Monday, December 1, 2008

Expanding our sense of beauty

IT’S good that we revisit our idea of beauty from time to time. The Pope just made another reference to it recently. In effect, he once again wants us to expand our sense of beauty.

These were some of the things he said:

“The search for beauty without truth and goodness can drive young people to fly toward artificial paradises that simply hide interior emptiness.”

“There is currently a dramatic separation between the search for beauty, understood in a reductive way as an exterior form, as an appearance to be sought at all costs, and the search for truth and the goodness of actions.”

“It is needed to again link beauty with reason, since reason that would like to separate itself from beauty would be diminished, as also beauty deprived of reason would be reduced to an empty and illusory mask.”

“Beauty has always been considered a path to arrive to God…The man of today, though absorbed by a cultural climate that is not always adequate for welcoming beauty in full harmony with truth and goodness, still has a desire and nostalgia for an authentic beauty, not superficial and ephemeral.”

Our problem is that we are stuck with just the physical, material and external aspects of beauty. It’s as if beauty has no other dimension, a much deeper one, more proper to us as persons and children of God.

To be sure, there’s nothing wrong with beauty in those peripheral aspects. What’s wrong is when we fail to connect them vitally to their proper foundation and principle.

What’s wrong is when with the constant bombardment of these aspects in media and elsewhere, we are made to spin and firm up a deepening belief that beauty indeed has no other beginning and end. These are just all it has.

And we cannot deny that there’s a surge these days of more intemperate ways to luxuriate in this kind and level of beauty, dripping with its usual cabal of companions like vanity, pride, arrogance, sensuality, self-absorption, greed, etc.

In fact, we now have some kind of a body cult, an adoration to the body that exacts our full attention to its need for wellness and beauty. It’s a cult that competes and tends to replace the worship we owe to God.

It kills our impulses to pray and make sacrifices. It arouses our bodily instincts and powers while lulling our spiritual faculties to sleep.

We need to defang this trend. And the challenge is precisely how to make it more human, more Christian, more in keeping with our true dignity. It’s not to do away with it completely. It is to regulate it, to subject it to a higher guiding principle.

The main difficulty we have to contend with is the democratic and free market type of economy that actually needs to be infused with the proper spirit. Absent that, it becomes a cesspool of wild, raw and unprocessed tendencies.

This is what we sometimes see in the media. For example, it’s now not anymore a source of shame to strut one’s stuff. Modesty these days is a value violently mutilated by the new and notoriously flirty prophetesses and apostles of the body cult.

Of course, the mentalities of people are changing also. The other day, someone told me that a girl who was to turn 18 decided not to have a debut. Instead she asked her parents for a nose job, some nipping and tucking in parts of her body, and, sorry for this, a bloating of the boobs.

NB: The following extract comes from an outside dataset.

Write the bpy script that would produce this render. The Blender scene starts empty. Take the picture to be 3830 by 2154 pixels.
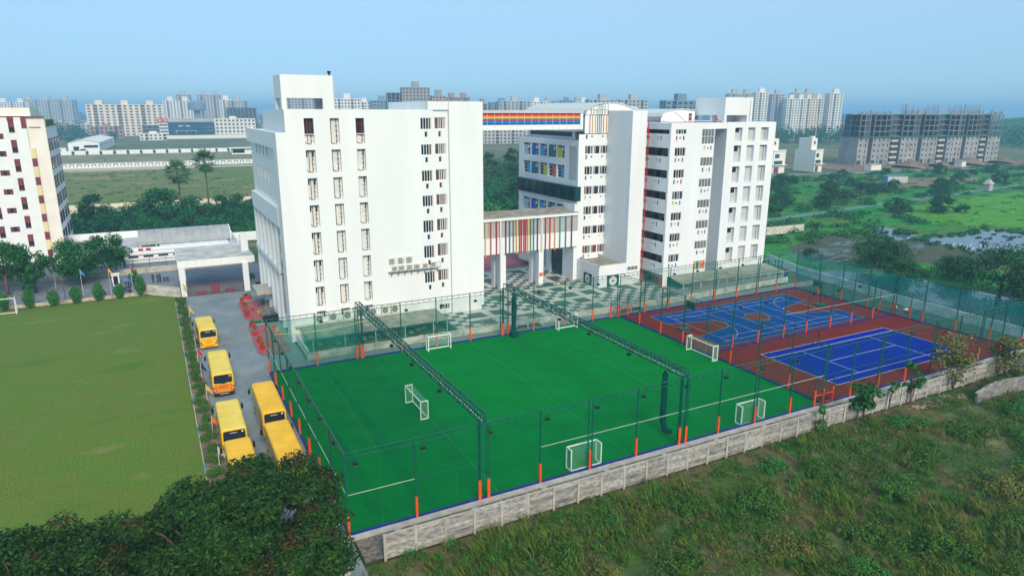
import bpy, math, random
import numpy as np
from mathutils import Vector, Matrix
random.seed(11)
RNG = np.random.default_rng(11)
S = bpy.context.scene
COL = S.collection
R = math.radians
PI = math.pi

# ------------------------------------------------------------------ camera
cam_d = bpy.data.cameras.new('camera')
cam = bpy.data.objects.new('camera', cam_d)
COL.objects.link(cam)
S.camera = cam
CAM = Vector((-9.65, -43.17, 29.26))
pitch, roll, yaw = R(14.496), R(0.156), R(27.676)
fw = Vector((math.sin(yaw) * math.cos(pitch), math.cos(yaw) * math.cos(pitch), -math.sin(pitch)))
rt = Vector((math.cos(yaw), -math.sin(yaw), 0))
up = rt.cross(fw)
r2 = math.cos(roll) * rt + math.sin(roll) * up
u2 = -math.sin(roll) * rt + math.cos(roll) * up
mw = Matrix((r2, u2, -fw)).transposed().to_4x4()
mw.translation = CAM
cam.matrix_world = mw
cam_d.sensor_width = 36
cam_d.lens = 2563.0 / 3830 * 36
cam_d.clip_start = 0.5
cam_d.clip_end = 30000

# ------------------------------------------------------------------ sky, sun, exposure
SUN_EL, SUN_AZ = R(35), R(184)          # azimuth clockwise from +Y: behind the camera
W = bpy.data.worlds.new('World')
S.world = W
W.use_nodes = True
wn, wl = W.node_tree.nodes, W.node_tree.links
bg = wn['Background']
sky = wn.new('ShaderNodeTexSky')
sky.sky_type = 'NISHITA'
sky.sun_disc = False
sky.sun_elevation = SUN_EL
sky.sun_rotation = SUN_AZ
sky.air_density = 1.0
sky.dust_density = 0.0
sky.ozone_density = 4.0
tint = wn.new('ShaderNodeMix')
tint.data_type = 'RGBA'
tint.blend_type = 'MULTIPLY'
tint.inputs[0].default_value = 1
tint.inputs[7].default_value = (0.62, 0.80, 1.0, 1)
wl.new(sky.outputs[0], tint.inputs[6])
even = wn.new('ShaderNodeMix')                     # thin high haze evens the clear sky out
even.data_type = 'RGBA'
even.inputs[0].default_value = 0.85
tc = wn.new('ShaderNodeTexCoord')
sp = wn.new('ShaderNodeSeparateXYZ')
wl.new(tc.outputs['Generated'], sp.inputs[0])
hr = wn.new('ShaderNodeValToRGB')                  # paler and brighter away from the hazy horizon, alike all round
hr.color_ramp.elements[0].position = 0.0
hr.color_ramp.elements[0].color = (0.29, 0.50, 0.68, 1)
hr.color_ramp.elements[1].position = 0.30
hr.color_ramp.elements[1].color = (0.56, 0.745, 0.82, 1)
wl.new(sp.outputs[2], hr.inputs[0])
gain = wn.new('ShaderNodeMix')
gain.data_type = 'RGBA'
gain.blend_type = 'MULTIPLY'
gain.clamp_result = False
gain.inputs[0].default_value = 1
gain.inputs[7].default_value = (3.9, 4.0, 4.15, 1)
wl.new(hr.outputs[0], gain.inputs[6])
wl.new(gain.outputs[2], even.inputs[7])
wl.new(tint.outputs[2], even.inputs[6])
wl.new(even.outputs[2], bg.inputs[0])
bg.inputs[1].default_value = 0.15
sun_d = bpy.data.lights.new('sun', 'SUN')
sun_d.energy = 2.25
sun_d.angle = R(20)
sun_d.color = (1.0, 0.84, 0.62)
sun = bpy.data.objects.new('sun', sun_d)
COL.objects.link(sun)
sd = Vector((math.sin(SUN_AZ) * math.cos(SUN_EL), math.cos(SUN_AZ) * math.cos(SUN_EL), math.sin(SUN_EL)))
sun.rotation_euler = sd.to_track_quat('Z', 'Y').to_euler()
S.view_settings.view_transform = 'Standard'
S.view_settings.look = 'None'
S.view_settings.exposure = 0.80
S.view_settings.gamma = 1
S.view_settings.use_curve_mapping = False
S.render.engine = 'CYCLES'
S.cycles.use_denoising = True
S.cycles.max_bounces = 8
S.cycles.diffuse_bounces = 3
S.cycles.glossy_bounces = 3
S.cycles.transparent_max_bounces = 40
S.cycles.volume_bounces = 1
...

There are many other examples that cannot be mentioned here. Obviously, the whole affair breeds temptations and feeds sins, vices and other irregularities. Scandals have exploded. On second thought, it’s a good sign that we are still scandalized. Woe to us when we stop getting scandalized!

Again, we should not stop at lamenting. That will not take us anywhere. We have to offer the antidote to this sweet poison menacing our society. All of us should find ways of how to relate the attention and care we give to our bodies to our worship to God, to our duty to love God and all.

Those in the media, in the entertainment and body care industry—beauty parlors, spa and massage parlors, gyms, etc.—should be the primary experts on how to link their work to God.

We all have to expand our sense of beauty and body care.